No Spoilers: Jacinto was once a boy, son of religious parents who kept him on the sea, worshiping the drowned god, the god of the bitter waters, who had been cast down and wounded by his brother, the god of the sweet waters, in order to protect humanity. After his family and their sect is almost entirely slaughtered by worshipers of the rival god, though, Jacinto is brought to an orphanage where he must renounce his past. Years later, he’s tried to put that all behind him with numbness and distance, but a letter from his brother, the only other survivor of the massacre, pulls him out of his self-imposed exile. Not to join his brother and the plan their parents made so long ago, but to try and stop him. It’s a strange and shadowed story about fate and brothers, and betrayal and the rage of the sea.

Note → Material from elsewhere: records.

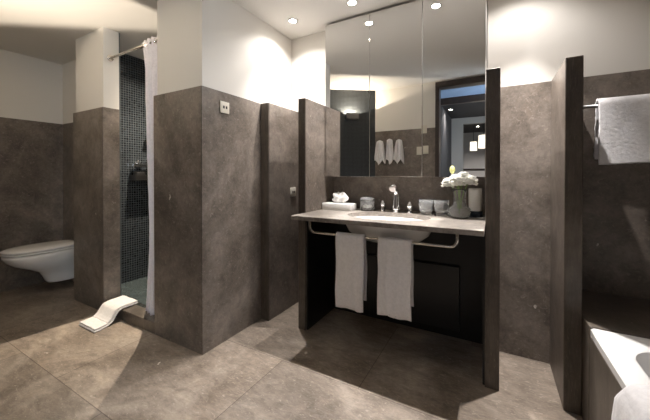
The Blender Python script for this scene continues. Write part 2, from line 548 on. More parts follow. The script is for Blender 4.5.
YD = 2.075
downlight(-1.47, YD, C, 'round recessed ceiling spotlight in the corner above the plug socket wall', P_VANITY)
downlight(-0.93, YD, C, 'round recessed ceiling spotlight at the top edge just left of mirror centre', P_VANITY)
downlight(-0.39, YD, C, 'recessed ceiling spotlight seen only as a reflection high in the right mirror door', P_VANITY)
downlight(0.15, YD, C, 'recessed ceiling spotlight above the gap between two right hand uprights', P_VANITY * 2.1, angle=math.radians(62), spill=0.06)
downlight(-2.90, 1.92, C, 'recessed ceiling spotlight inside the mosaic shower', P_SHOWER, color=WARMER, angle=math.radians(95))
downlight(-0.35, -3.9, 2.41, 'ceiling spotlight in the far room beyond the mirrored doorway', P_HALL * 2.0, angle=math.radians(130))
downlight(-0.70, -1.5, 2.41, 'small ceiling spotlight in the passage seen through the mirrored doorway', P_HALL)

# wall washers on the mosaic pillar, the unseen far one added for its light: open boxes whose rims cut the light on the ceiling
def isect(p, d, q, e):
    den = d.x * e.y - d.y * e.x
    t = ((q.x - p.x) * e.y - (q.y - p.y) * e.x) / den
    return p + d * t
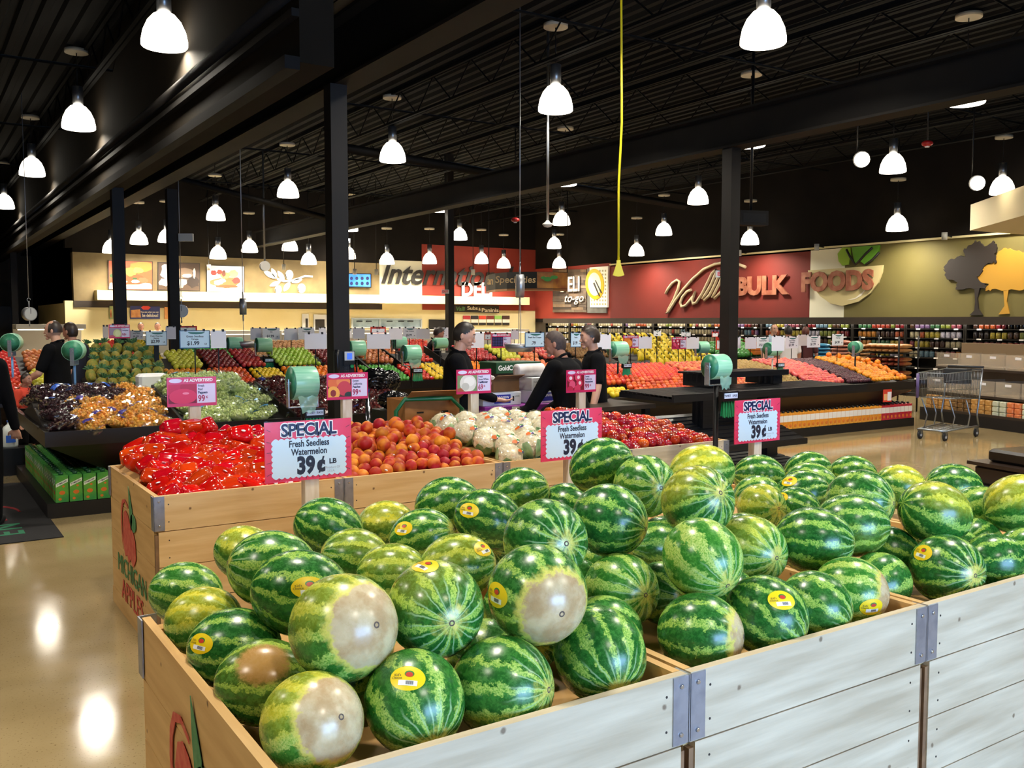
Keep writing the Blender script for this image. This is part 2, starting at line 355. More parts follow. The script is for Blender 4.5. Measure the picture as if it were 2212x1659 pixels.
# two bare halogen floodlights beside the lamps at right
HAL = mat('halogen_glow', '#fff1d0', .3, emit=30)
for k, (px, py, ds) in enumerate(((1861, 342, 14.5), (2110, 393, 15.5))):
    p = at(px, py, d=ds)
    t = thing('flood_lamp', 'small glaring floodlight beside the %s' % ('dome lamp near the red strobe light' if k == 0 else 'cream soffit corner'), 'lamp', p, -.8, 'small floodlights')
    MB().cyl((0, .1, 0), (0, -.02, -.02), .1, .13, 16).build('housing', DKMETAL, t)
    MB().ball((0, -.06, -.03), .115, 14, 8).build('bulb_face', HAL, t)
    MB().cyl((-.06, .06, .05), (-.06, .06, 5.75-p.z), .012, n=6).build('stem', DKMETAL, t)

# ================================================================ WOODEN BINS
def wood(name, c1, c2, stretch, knot='#5a3a1e'):
    m = mat(name, c1, .6, col2=c2, scale=1.6, detail=6, stretch=stretch, thr=(.3, .7), bump=.06, bscale=3)
    nt = m.node_tree; N, L = nt.nodes, nt.links; b = N['Principled BSDF']
    tc = N.new('ShaderNodeTexCoord'); mp = N.new('ShaderNodeCombineXYZ'); sx = N.new('ShaderNodeSeparateXYZ'); L.new(tc.outputs['Object'], sx.inputs[0])
    L.new(sx.outputs[0 if stretch[0] < 2 else 1], mp.inputs[0]); L.new(sx.outputs[2], mp.inputs[1])
    vo = N.new('ShaderNodeTexVoronoi'); vo.voronoi_dimensions = '2D'; vo.inputs['Scale'].default_value = 3.1
    no = N.new('ShaderNodeTexNoise'); no.inputs['Scale'].default_value = 30
    L.new(tc.outputs['Object'], no.inputs['Vector'])
    L.new(mp.outputs[0], vo.inputs['Vector'])
    ad = N.new('ShaderNodeMath'); ad.operation = 'MULTIPLY_ADD'; L.new(no.outputs[0], ad.inputs[0]); ad.inputs[1].default_value = .05; L.new(vo.outputs['Distance'], ad.inputs[2])
    mr = N.new('ShaderNodeMapRange'); mr.inputs[1].default_value = .036; mr.inputs[2].default_value = .052; mr.inputs[3].default_value = .85; mr.inputs[4].default_value = 0; L.new(ad.outputs[0], mr.inputs[0])
    src = b.inputs['Base Color'].links[0].from_socket
    mx = N.new('ShaderNodeMix'); mx.data_type = 'RGBA'; L.new(mr.outputs[0], mx.inputs[0]); L.new(src, mx.inputs[6]); mx.inputs[7].default_value = (*lin(knot), 1)
    L.new(mx.outputs[2], b.inputs['Base Color']); return m
WX = wood('pine_boards', '#e2c08a', '#cfa66c', (1.2, 14, 14)); WY = wood('pine_side_boards', '#d9b274', '#c3985c', (14, 1.2, 14))
WXP = wood('daylit_pine_boards', '#d3c6ab', '#b0a084', (1.2, 14, 14), '#6e5a44'); WYP = WY  # paler copy of the pine boards, the daylight on the fronts mixed into its colour
WIN = mat('inner_board', '#c79c5d', .65, col2='#b58a4e', scale=6)
GALV = mat('galvanised_plate', '#a9adb8', .38, .75, col2='#969aa6', scale=20)
BOLT = mat('bolt_head', '#c9ccd2', .25, .9)
NAIL = mat('nail_head', '#2b2522', .5)
def planks(n, z0, z1):
    h = (z1-z0)/n; return [(z0+i*h+.002, z0+(i+1)*h-.002) for i in range(n)]
def make_bin(x0, x1, y0, y1, label, pale=False, bed=.72, art=False, top=.83, low=False):
    t = thing('wooden_bin', label, 'crate', (x0, y0, 0)); W, D = x1-x0, y1-y0; T = .024
    wx, wy = (WXP, WYP) if pale else (WX, WY); rows = planks(4, .1, top)
    for nm, yy in (('front_panel', 0), ('back_panel', D-T)):
        mb = MB()
        for a, b in (rows[:3] if low and nm == 'back_panel' else rows):
            ins = .003 if b > top-.02 else .02
            mb.box(ins, W-ins, yy, yy+T, a, b)
            if nm == 'front_panel':
                for x in (.07, W-.07):
                    for z in (a+.045, b-.045): mb.cyl((x, -.001, z), (x, .002, z), .0035, n=6, m=1)
        mb.build(nm, [wx, NAIL], t)
    for nm, xx in (('left_panel', .003), ('right_panel', W-T-.003)):
        mb = MB()
        for a, b in rows: mb.box(xx, xx+T, T+.002, D-T-.002, a, b)
        mb.build(nm, wy, t)
    for x in (.004, W-.032): MB().box(x, x+.028, .005, .05, .1, top-.2).build('edge_post', mat('post_brown', '#8a6a4a', .7, col2='#6f5238', scale=12), t)
    for x in (.028, W-.075):
        for y in (T+.002, D-T-.05): MB().box(x, x+.047, y, y+.045, .1, top-.03).build('corner_post', WIN, t)
    for x in (.0, W/2-.045, W-.09): MB().box(x, x+.09, .02, D-.02, 0, .098).build('skid', wy, t)
    h0, h1 = rows[-1][0]+.004, top-.004
    for sx in (0, 1):
        for sy in (0, 1):
            xa = -.002 if sx == 0 else W-.05; ya = -.004 if sy == 0 else D-.0
            mb = MB().box(xa, xa+.052, ya, ya+.004, h0, h1)
            xs = -.004 if sx == 0 else W
            mb.box(xs, xs+.004, ya if sy == 0 else D-.05, (.05 if sy == 0 else D+.004), h0, h1)
            br = mb.build('corner_bracket', GALV, t)
            if sy == 0:
                for z in (h0+.025, h1-.025): MB().cyl((xa+.026, -.0045, z), (xa+.026, -.008, z), .007, .005, 8).build('bolt', BOLT, br)
    MB().box(T+.006, W-T-.006, T+.004, D-T-.004, bed-.02, bed).build('false_bottom', WIN, t)
    if art:
        RP = mat('red_stencil_paint', '#c0453a', .7, col2='#cf6a52', scale=25); GP = mat('green_stencil_paint', '#3f7d4c', .7, col2='#5a8f5c', scale=25)
        Ms = Matrix.Translation((-.0012, D*.5, .1)) @ basis((0, 0, 0), (0, -1, 0), (0, 0, 1))
        mb = MB()
        mb.prism([(-.20, .30), (-.23, .36), (-.25, .45), (-.24, .53), (-.20, .585), (-.13, .6), (-.05, .575), (-.04, .56), (-.12, .583), (-.18, .565), (-.215, .51), (-.225, .44), (-.21, .37)], 0, .002, 0, Ms)
        mb.prism([(-.17, .30), (-.14, .27), (-.09, .29), (-.05, .25), (0, .285), (.06, .25), (.11, .28), (.14, .31), (.13, .4), (.07, .46), (0, .48), (-.05, .52), (-.11, .54), (-.16, .52), (-.19, .45), (-.19, .36)], 0, .002, 0, Ms)
        mb.build('painted_apple', RP, t)
        MB().prism([(-.02, .69), (.03, .62), (.07, .56), (.07, .5), (.03, .44), (.01, .5), (-.01, .58)], 0, .002, 0, Ms).prism([(.09+.07*math.cos(a), .50+.05*math.sin(a)) for a in [k*PI/8 for k in range(16)]], 0, .002, 0, Ms).build('painted_leaf', GP, t)
        MB().text('MICHIGAN', .15, Ms @ Matrix.Translation((0, .19, 0)), depth=.001, sx=1.05).build('lettering', GP, t)
        MB().text('APPLES', .17, Ms @ Matrix.Translation((0, .05, 0)), depth=.001, sx=1.1).build('lettering', RP, t)
    return t
XS = [.55, 1.60, 2.6, 3.6, 4.6]; Y1A, Y1B, Y2B = 1.635, 2.86, 4.06
nm = ['nearest at the picture bottom, first of the front row', 'second of the front row behind the blue-grey corner plates', 'third of the front row at the right edge', 'fourth of the front row']
for i in range(4): make_bin(XS[i]+.004, XS[i+1]-.004, Y1A, Y1B, 'wooden watermelon bin, '+nm[i], True, .715, art=(i == 0), low=True)
for i in range(1, 4): make_bin(XS[i]+.004-.35, XS[i+1]-.004-.35, Y1B+.012, Y2B, 'wooden watermelon bin under melons, %s of the second row' % ORD[i-1], False, .68, top=.7)
XR = [1.005, 2.02, 3.07, 4.06, 5.05]; YR = 4.78
nm = ['glossy red peppers', 'peaches', 'wrapped cauliflower', 'red nectarines']
for i in range(4): make_bin(XR[i]+.005, XR[i+1]-.005, YR, YR+1.2, 'wooden bin heaped with '+nm[i], i == 3, .74, art=(i == 0))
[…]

Keywords: Seas, Family, Fate, Blood, Stories, Religion, CW- Abuse
Review: The story does a good job in my opinion of layering the narrative, nesting stories within stories so that aside from the story of Jacinto and Ostred there is the story of the two brother gods, and after them the story of the two brothers who were sons of the drowned god. With each iteration of the story the themes of betrayal and violence are reinforced, the brothers always betraying each other, always coming to violence at some point. For Jacinto, it’s a part of a fate that he’s been trying to avoid, a fate that involves helping the drowned god to rise and reclaim the lands with his salt waters and storms. The piece is full of a kind of weight and gravity, fate pulling at Jacinto, leading him in the direction that he doesn’t really want to go. Or doesn’t think he wants to go. And for me a big part of the piece is Jacinto having to face his abuse and reach out to the family that he has left. He’s avoided his brother out of feelings of abandonment but it’s likely more than that, part shame that he didn’t do what their parents wanted him do the night everyone died. That he was hurt at the orphanage and couldn’t stop it. That he spent so long drunk and numb. His return to his brother is supposed to be to stop him from what he’s doing but it feels more to me that he just really wants to see his brother again, that the letter he receives is this way of finally reaching out, of trying to reconcile. And it kind of works, or might have, but the world they inhabit is built on this fundamental betrayal, this wound that hasn’t been able to heal. it corrupts things, and what it needs is closure. That’s not going to be an easy thing, though. And the piece explores how violence cycles, how religious persecution only cements pain and conflict. How sometimes there’s no pulling away from the forces that seem like fate. It’s not a happy story for me, but one about an inevitable ending--inevitable because certain wounds need to be rinsed and closed properly in order for there to be healing. And it’s a great read!